WHAT THIS TASK INVOLVES: Tally the lines that hold the string "pixels", and reply with the count alone.

RAW DATA:
'''

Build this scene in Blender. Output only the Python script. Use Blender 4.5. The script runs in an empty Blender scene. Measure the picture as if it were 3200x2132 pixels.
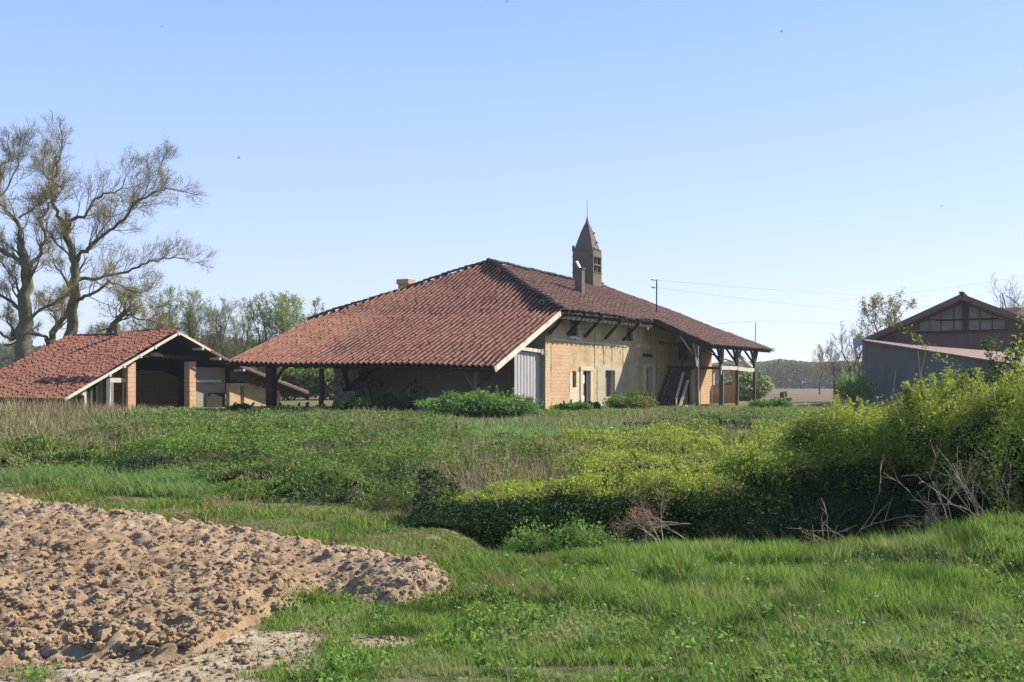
import bpy, math, random
import numpy as np
from mathutils import Vector, Matrix
R = math.radians
S = bpy.context.scene
F, HZ, EYE = 3300.0, 1200.0, 1.7      # focal length in photo pixels, horizon row, eye height
# ---------------------------------------------------------------- camera, sky, sun, exposure
cd = bpy.data.cameras.new('camera'); cam = bpy.data.objects.new('camera', cd); S.collection.objects.link(cam)
cd.sensor_width = 36; cd.lens = F / 3200 * 36; cd.shift_y = (HZ - 1066) / 3200
cd.clip_start = 0.1; cd.clip_end = 6000
cam.location = (0, 0, EYE); cam.rotation_euler = (R(90), 0, 0); S.camera = cam
U = np.array([.4577, .8891]); V = np.array([.8891, -.4577])      # farm axes: along the ridge, and out of the long facade
SUN_EL = 35.0
sh = .52 * V + .854 * U; sh /= np.linalg.norm(sh)
SUN_AZ = math.degrees(math.atan2(sh[0], sh[1]))                  # clockwise from +Y
w = bpy.data.worlds.new('World'); S.world = w; w.use_nodes = True
nt = w.node_tree; sky = nt.nodes.new('ShaderNodeTexSky'); sky.sky_type = 'NISHITA'; sky.sun_disc = False
sky.sun_elevation = R(SUN_EL); sky.sun_rotation = R(SUN_AZ); sky.air_density = 1.0; sky.dust_density = 0.6; sky.ozone_density = 2.0
bgn = nt.nodes['Background']; bgn.inputs[1].default_value = 0.095
# spring haze in the sky: a clear air gradient by height, tinted by the physical sky
_t = nt.nodes.new('ShaderNodeTexCoord'); _s = nt.nodes.new('ShaderNodeSeparateXYZ'); nt.links.new(_t.outputs['Generated'], _s.inputs[0])
_r = nt.nodes.new('ShaderNodeValToRGB'); nt.links.new(_s.outputs[2], _r.inputs[0]); _e = _r.color_ramp.elements
for _ in range(4): _e.new(.5)
for _k, (_p, _c) in enumerate([(0, (.62, .69, .80)), (.07, (.56, .65, .89)), (.19, (.42, .56, .94)), (.34, (.27, .45, .96)), (.6, (.15, .30, .68)), (1, (.10, .2, .5))]): _e[_k].position = _p; _e[_k].color = (*_c, 1)
_v = nt.nodes.new('ShaderNodeVectorMath'); _v.operation = 'SCALE'; _v.inputs[3].default_value = 7.1; nt.links.new(_r.outputs[0], _v.inputs[0])
_m = nt.nodes.new('ShaderNodeMix'); _m.data_type = 'RGBA'; _m.inputs[0].default_value = .82; nt.links.new(sky.outputs[0], _m.inputs[6]); nt.links.new(_v.outputs[0], _m.inputs[7])
nt.links.new(_m.outputs[2], bgn.inputs[0])
sl = bpy.data.lights.new('sun', 'SUN'); so = bpy.data.objects.new('sun', sl); S.collection.objects.link(so)
sl.energy = 5.0; sl.angle = R(.53); sl.color = (1.0, .93, .82)
sd = Vector((sh[0] * math.cos(R(SUN_EL)), sh[1] * math.cos(R(SUN_EL)), math.sin(R(SUN_EL))))
so.rotation_euler = sd.to_track_quat('Z', 'Y').to_euler(); so.location = (40, 20, 60)
S.view_settings.view_transform = 'Standard'; S.view_settings.look = 'None'; S.view_settings.gamma = 1
S.view_settings.exposure = 0.95
S.cycles.max_bounces = 6; S.cycles.diffuse_bounces = 3; S.cycles.glossy_bounces = 2; S.cycles.transmission_bounces = 3
S.cycles.transparent_max_bounces = 6; S.cycles.use_denoising = True

# ---------------------------------------------------------------- helpers
rng = np.random.default_rng(11); random.seed(5)
def at(px, py, Y): return np.array([(px - 1600) / F * Y, Y, EYE + (HZ - py) / F * Y])
def hsh(ix, iy, s):
    v = np.sin(ix * 127.1 + iy * 311.7 + s * 74.7) * 43758.5453
    return v - np.floor(v)
def vnoise(x, y, s=0):
    x = np.asarray(x, float); y = np.asarray(y, float)
    ix, iy = np.floor(x), np.floor(y); fx, fy = x - ix, y - iy
    fx = fx * fx * (3 - 2 * fx); fy = fy * fy * (3 - 2 * fy)
    a, b, c, d = hsh(ix, iy, s), hsh(ix + 1, iy, s), hsh(ix, iy + 1, s), hsh(ix + 1, iy + 1, s)
    return (a + (b - a) * fx) * (1 - fy) + (c + (d - c) * fx) * fy
def fbm(x, y, s=0, o=4):
    t = 0; a = .5; n = 0
    for k in range(o): t = t + a * vnoise(x * 2 ** k + k * 17.3, y * 2 ** k - k * 9.1, s + k); n += a; a *= .5
    return t / n
def sm(x, a, b):
    t = np.clip((np.asarray(x, float) - a) / (b - a), 0, 1); return t * t * (3 - 2 * t)

def link(o, parent=None):
    S.collection.objects.link(o)
    if parent is not None: o.parent = parent
    return o
def tag(o, label=None, cat=None, group=None, kind=None):
    if label: o['label'] = label
    if cat: o['category'] = cat
    if group: o['group'] = group
    if kind: o['kind'] = kind
    return o
def empty(name, loc, label, cat, group=None):
    o = bpy.data.objects.new(name, None); link(o); o.location = loc; o.empty_display_size = .3
    return tag(o, label, cat, group)
def wloc(o):
    v = Vector((0, 0, 0))
    while o is not None: v += Vector(o.location); o = o.parent
    return v
def mesh_np(name, Vt, Fc, mat, parent=None, attrs=None, smooth=False, origin=None, cols=None):
    """Vt (n,3) world points, Fc (m,k) polygons of one size"""
    Vt = np.asarray(Vt, np.float32); Fc = np.asarray(Fc, np.int32)
    off = np.array(wloc(parent), np.float32) if parent is not None else (np.array(origin, np.float32) if origin is not None else np.zeros(3, np.float32))
    me = bpy.data.meshes.new(name); n, m, k = len(Vt), len(Fc), Fc.shape[1]
    me.vertices.add(n); me.vertices.foreach_set('co', (Vt - off).ravel())
    me.loops.add(m * k); me.loops.foreach_set('vertex_index', Fc.ravel())
    me.polygons.add(m); me.polygons.foreach_set('loop_start', np.arange(m, dtype=np.int32) * k)
    me.polygons.foreach_set('use_smooth', np.full(m, smooth, dtype=bool))
    for an, av in (attrs or {}).items():
        a = me.attributes.new(an, 'FLOAT', 'POINT'); a.data.foreach_set('value', np.asarray(av, np.float32))
    me.update(calc_edges=True); me.validate() if n < 50000 else None
    me.materials.append(mat)
    o = bpy.data.objects.new(name, me); link(o, parent)
    if parent is None and origin is not None: o.location = tuple(float(c) for c in origin)
    return o
class MB:
    def __init__(s): s.v = []; s.f = []
    def add(s, vs, fs):
        b = len(s.v); s.v += [tuple(float(c) for c in p) for p in vs]; s.f += [tuple(b + i for i in f) for f in fs]
    def hexa(s, p):   # 8 points: bottom 4 ccw, top 4
        s.add(p, [(3, 2, 1, 0), (4, 5, 6, 7), (0, 1, 5, 4), (1, 2, 6, 5), (2, 3, 7, 6), (3, 0, 4, 7)])
    def box(s, W, a0, a1, b0, b1, z0, z1):
        s.hexa([W(a0, b0, z0), W(a1, b0, z0), W(a1, b1, z0), W(a0, b1, z0), W(a0, b0, z1), W(a1, b0, z1), W(a1, b1, z1), W(a0, b1, z1)])
    def beam(s, p, q, w, h, up=(0, 0, 1), j=0.0, n=1):
        p, q = Vector(p), Vector(q); d = (q - p).normalized(); u = Vector(up)
        if abs(d.dot(u)) > .95: u = Vector((V[0], V[1], 0))
        x = d.cross(u).normalized(); y = x.cross(d).normalized()
        rings = []
        for i in range(n + 1):
            c = p.lerp(q, i / n) + (x * random.uniform(-j, j) + y * random.uniform(-j, j))
            k = 1 + random.uniform(-j, j) * 2
            rings.append([c + x * w / 2 * k * a + y * h / 2 * k * b for a, b in ((-1, -1), (1, -1), (1, 1), (-1, 1))])
        vs = [v for r in rings for v in r]; fs = [(0, 1, 2, 3), tuple(4 * n + i for i in (3, 2, 1, 0))]
        for i in range(n):
            for k in range(4): fs.append((4 * i + k, 4 * i + 4 + k, 4 * i + 4 + (k + 1) % 4, 4 * i + (k + 1) % 4))
        s.add(vs, fs)
    def prism(s, poly, vec):
        n = len(poly); vec = Vector([float(c) for c in vec]); a = [Vector([float(c) for c in p]) for p in poly]
        s.add(a + [p + vec for p in a], [tuple(range(n))[::-1], tuple(range(n, 2 * n))] + [(i, (i + 1) % n, n + (i + 1) % n, n + i) for i in range(n)])
    def tube(s, pts, rad, n=6):
        V_, F_ = tube_np(pts, rad, n); s.add(V_, [tuple(f) for f in F_])
    def build(s, name, mat, parent=None, smooth=False, bevel=0, origin=None):
        off = wloc(parent) if parent is not None else Vector(origin or (0, 0, 0))
        me = bpy.data.meshes.new(name); me.from_pydata([tuple(Vector(v) - off) for v in s.v], [], s.f); me.update()
        me.materials.append(mat)
        if smooth:
            for p in me.polygons: p.use_smooth = True
        o = bpy.data.objects.new(name, me); link(o, parent)
        if parent is None: o.location = off
        if bevel:
            m = o.modifiers.new('bevel', 'BEVEL'); m.width = bevel; m.segments = 1; m.limit_method = 'ANGLE'
        return o
def tube_np(pts, rad, n=5):
    pts = np.asarray(pts, float); m = len(pts); rad = np.asarray(rad, float)
    d = np.gradient(pts, axis=0); d /= np.linalg.norm(d, axis=1)[:, None] + 1e-9
    ref = np.array([.3, .2, 1.]) if abs(d[0][2]) < .9 else np.array([1., .3, 0])
    x = np.cross(d, ref); x /= np.linalg.norm(x, axis=1)[:, None] + 1e-9; y = np.cross(d, x)
    a = np.arange(n) * 2 * math.pi / n
    vs = pts[:, None, :] + rad[:, None, None] * (np.cos(a)[None, :, None] * x[:, None, :] + np.sin(a)[None, :, None] * y[:, None, :])
    i = np.arange(m - 1)[:, None] * n; k = np.arange(n)[None, :]; k2 = (k + 1) % n
    fs = np.stack([i + k, i + k2, i + n + k2, i + n + k], -1).reshape(-1, 4)
    return vs.reshape(-1, 3), fs
class TB:   # batches of tubes
    def __init__(s): s.V = []; s.F = []; s.n = 0
    def tube(s, pts, rad, n=4):
        a, b = tube_np(pts, rad, n); s.V.append(a); s.F.append(b + s.n); s.n += len(a)
    def build(s, name, mat, parent=None, **k):
        return mesh_np(name, np.concatenate(s.V), np.concatenate(s.F), mat, parent, smooth=True, **k)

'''

RESPONSE TO THE EXERCISE: 2